In the monthly review, the ratios count: profit factor, maximum drawdown, the ratio of plan trades to impulse trades. That last number is the most important of the whole system. It does not measure the market — it measures you.
And one principle stands above all, with its own letter: loss days are sacred. They are recorded like all others, in the same typeface, at the same size. A journal missing its red pages is not a chronicle but advertising — and you are its first victim.
When the machine trades
Acta Abyssi documents a system that decides for itself. Does that make the journal obsolete? On the contrary — it moves up one level. The machine records its trades itself, incorruptibly and completely. The human now records something else: his own impulses to intervene. Every moment in which the hand reaches for the keyboard, just this once, is noted the way a trade used to be.
For this is the last self-deception of automated trading: believing you have banished emotion because a machine places the orders — while hovering with a finger over the off switch. The diary catches this demon too. It has caught every single one that was ever written into it.
Write. Before, after, unchanged. It is the oldest magic there is, and the only one that can be proven.
— signed: The Chronicler
Questions on this letter
What belongs in a trading journal?
Before the trade: reasoning, conditions, planned exit, inner state. After the trade: the result as a ratio, deviations from the plan, your state during the position. The decisive point is writing both before and after the trade — never only afterwards.

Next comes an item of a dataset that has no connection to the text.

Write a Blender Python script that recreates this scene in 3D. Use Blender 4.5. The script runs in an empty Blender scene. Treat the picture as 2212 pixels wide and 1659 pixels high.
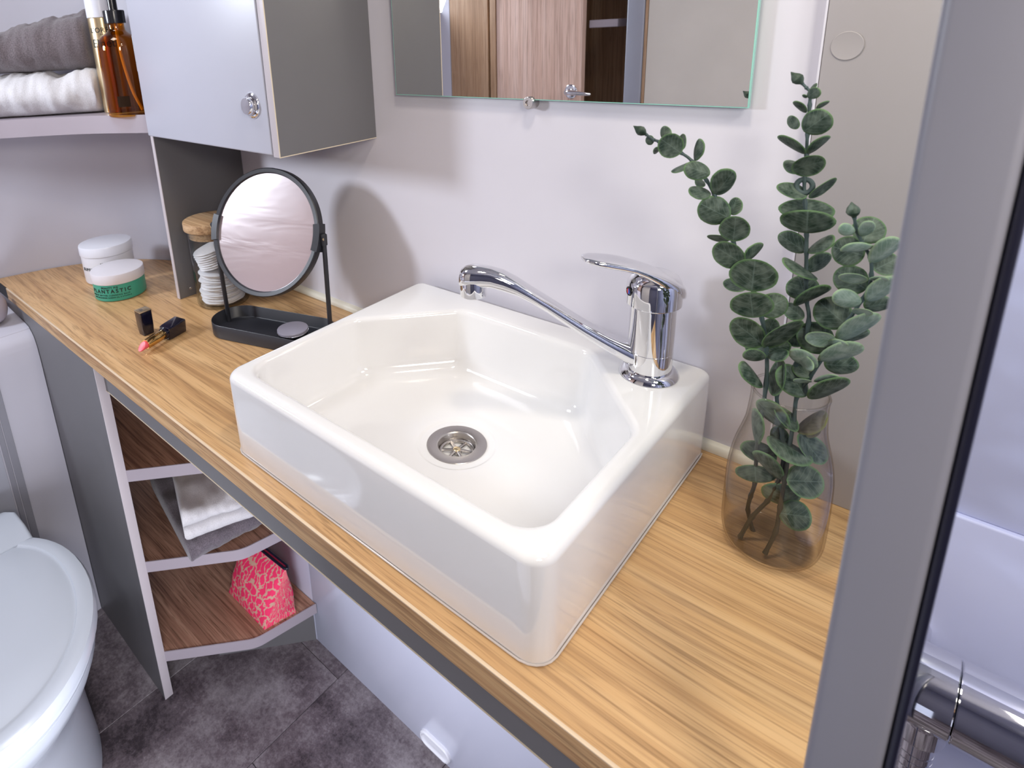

Why record your emotional state?
Because patterns of self-deception only become visible in hindsight. Whoever notes for months how he felt before bad decisions learns his personal warning signs — euphoria, revenge, exhaustion — before they trigger the next order.
What distinguishes a protocol from a success story?
A protocol is written before the result and never changed afterwards. A success story is written after the result and leaves out the losses. Only the protocol has evidential power — towards others and towards yourself.
How often should the journal be reviewed?
At fixed intervals, not by mood: weekly for behavioural patterns, monthly for metrics such as profit factor and drawdown. Reviewing by mood means you only look in during good phases.
Is a journal useful when a machine trades?
Yes — it moves up one level. Instead of individual trades, you record the system's behaviour and your own impulses to intervene. The most dangerous moment of automated trading is the human who wants to step in "just this once".
Documentation, not financial advice. No signals. Nobody can invest here.